We left Norfolk yesterday (11/18) and went as far as the Great Bridge. We traveled from Mile Zero to Mile Twelve. On that route, we almost missed our first bridge opening, but we barely squeaked through behind a barge. Then we immediately passed under our first fixed bridge at 65 feet. Oh, I of little faith, I could not look up. I remember so well the bridge on the C&D that I thought could not possibly be high enough. I know very well that if I look up at the mast as we approach the bridge, I will have a heart attack. I looked at the book in my lap and waited for the thud.
Fortunately, there was no thud. We have now passed under a couple more fixed bridges and still no thudding. The one at Coinjock actually has a gauge that displays the water level. If you believe it is properly placed, then you can believe that if it says “65” there must be 65 feet of clearance. Well, I believe, sort of, but I still do not look up.
The big problem today was the schedule, or lack thereof. Some bridges open according to the schedule in the guide book. Last night we tied up between the Great Bridge Lock and the Great Bridge. We chose to do that, because we knew there was really no good place to stop between Great Bridge and Coinjock, which is forty miles away. The fact that we had to wait until 8:30 for the first bridge past Norfolk meant that getting to or past Coinjock yesterday was an unrealistic goal. So this morning, we got prepared before 7AM, and the Great Bridge opened right on schedule. We were on our way.

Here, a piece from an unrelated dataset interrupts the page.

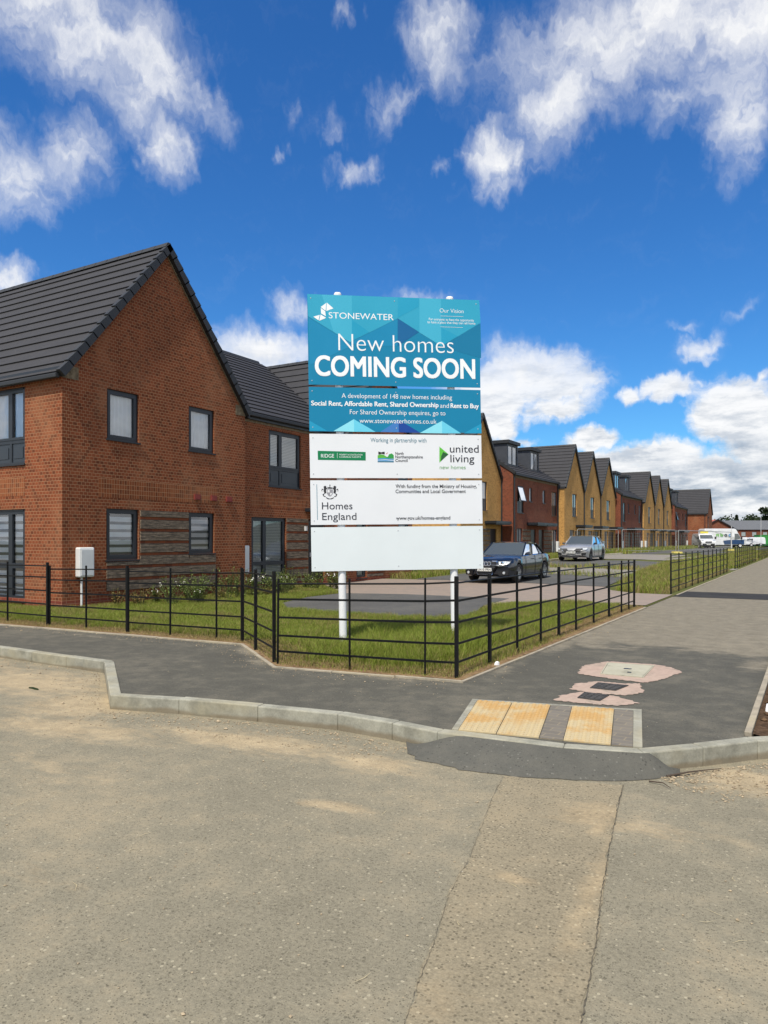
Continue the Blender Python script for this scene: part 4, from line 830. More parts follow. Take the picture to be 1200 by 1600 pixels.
railing([(-7.68, 8.79), (-6.92, 8.20), (-6.02, 7.50)], 'short black railing cut across the corner left of the sign board', 1.16, 1.19, heavy=(0, 1, 2), rails=R5)
railing([(-5.90, 7.42), (-4.87, 7.52), (-3.90, 7.63), (-3.52, 7.68)], 'black railing directly in front of the white sign posts', 1.10, 1.18, heavy=(3,), rails=R5)
railing([(-3.53, 7.70), (-3.55, 8.75), (-3.55, 9.76), (-3.56, 10.8), (-3.56, 11.72), (-3.57, 12.75), (-3.57, 13.95), (-3.58, 15.2), (-3.58, 16.3), (-3.58, 17.05), (-3.58, 17.6)], 'black railing along the footway from the sign corner to the paved entrance', 1.17, 1.14, heavy=(1, 4, 7, 10), rails=R5)
railing([(-3.58, 22.7+1.46*i) for i in range(12)], 'black railing beyond the paved entrance, beside the grass wedge', 1.2, 1.2, heavy=(0, 11), rails=R5)
railing([(-3.60, 43.2+1.45*i) for i in range(12)], 'black railing in front of the vans, past the second opening', 1.2, 1.2, heavy=(0, 11), rails=R5)
railing([(-3.62, 63.0+1.6*i) for i in range(22)], 'farthest black railing at the right edge', 1.2, 1.2, heavy=(0, 21), rails=R5)
# ------------------------------------------------------------------ the sign board
ARTMATS = {}
def art(c, rough=0.42):
    k = tuple(round(x, 3) for x in c)
    if k not in ARTMATS: ARTMATS[k] = plain('print_%d' % len(ARTMATS), c, rough, 0.4, var=0.02, scale=2)
    return ARTMATS[k]
def s2l(r, g, b): return tuple(((x/255)/12.92 if x <= 10 else ((x/255+0.055)/1.055)**2.4) for x in (r, g, b))
SW, SH = 2.607, 4.09
d0 = 10.85; so = FW*d0+RT*(-1.066); so.z = 1.128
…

However, we thought the Centerville Bridge would open on its posted schedule at 7:30AM, and so did other boats behind us. However, due to high water somewhere, the bridge opening was restricted to allow for extra traffic on the road, and we had to wait until 8:30 for the opening. It was impossible to simply sit still, the canal is narrow at this bridge, and the channel is narrower still. Outside the channel there is a risk of encountering stumps and snags and just plain shallow water. Four of us tap-danced there for an hour before the bridge opened for us.
The North Landing Bridge is undergoing construction work, and the bridge opens when the construction team says so. We waited there 45 minutes, and when the bridge opened, only one half of it swung away, leaving a very narrow passage. We slipped past, breathed a sigh of relief and moved on.
It was about 3PM when we finally arrived at Coinjock. It is a very tiny town in what looks like a very remote location. We continued south on the waterway to Buck Island, where we had planned to anchor. Buck Island is actually just a growth of marsh grass on a silty muddy shoal that happens to be more or less above water. There wasn’t a tree in sight. This location is almost the last spot to anchor before the long passage across Albemarle Sound. We eased into the little spot with a depth of 8 feet, more or less. In fact, we had to reset our depth alarm to 7 feet in order to have any peace. It took three tries to set the anchor satisfactorily, but once it dug in, we felt good.
As we reviewed our experience with the bridges and the waterway itself, we agreed that we get very tired of the limitations of the channel and the bridge schedules. Yet Buck Island Harbor could not possibly be more lovely. It is far from any human habitation, although hunters could be heard occasionally. Sunset over the marshes was spectacular, and after dark the stars were brilliant. We did have to contend with some mosquitoes, but our Off! candle dispatched them nicely. The ICW definitely has its own brand of charm.